Como o Brasil deve preparar sua população para essa mudança radical?
Quando li a projeção sobre o aumento do PIB global do Goldman Sachs, eu me perguntei se todo esse crescimento estaria igualmente distribuído?
Então encontrei um estudo da consultoria PwC que mostra com mais detalhes quais são as regiões do mundo que têm mais a ganhar com a IA.
Estados Unidos e China estão na frente, como era de se esperar, mas o que mais me surpreendeu é a América Latina estar na última posição, atrás mesmo do que o relatório classificou como “resto do mundo”, que contempla países da África e Oriente Médio.
É uma situação assustadora que precisa ser imediatamente revertida.
As ações precisam acontecer em diferentes frentes, com políticas públicas que fomentem a pesquisa e o desenvolvimento de IA no nosso país, mas que também promovam o uso e adoção da tecnologia.
Esses são alguns dos pontos que estão sendo discutidos na atualização da Estratégia Brasileira de IA (EBIA) que, apesar do atraso, parece estar começando a caminhar.
Mas, precisamos conversar também sobre o mercado de trabalho por aqui. O que vamos fazer para mitigar o impacto imediato da IA nos empregos e promover uma melhor adequação do perfil dos profissionais?

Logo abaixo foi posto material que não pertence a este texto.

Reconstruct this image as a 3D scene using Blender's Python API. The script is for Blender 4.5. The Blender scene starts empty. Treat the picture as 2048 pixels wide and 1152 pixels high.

Haverá tempo hábil?
O FMI acabou de publicar um novo artigo avisando aos governos que essa transição da IA vai demandar uma rede de segurança social mais forte e investimentos em educação que apoiem os trabalhadores para amortecer o impacto das transformações tecnológicas.
Precisamos de um projeto de alfabetização digital para que a população brasileira aprenda como interagir com as ferramentas de IA, compreenda suas limitações e desenvolva habilidades e pensamento crítico para tomar a melhor decisão enquanto interage com sistemas inteligentes.
É a proposta de “upskilling” e “reskilling” que muitos outros países estão começando a colocar em prática.
O problema é que a criação de políticas públicas está sempre muito atrás das inovações.
É hora de agir, investir em nosso potencial humano e garantir que o país não fique à margem da revolução tecnológica que está remodelando o mundo.
Sem mão de obra qualificada em IA, o Brasil estará preso no pior dos mundos: um lugar sem qualquer tipo de produtividade.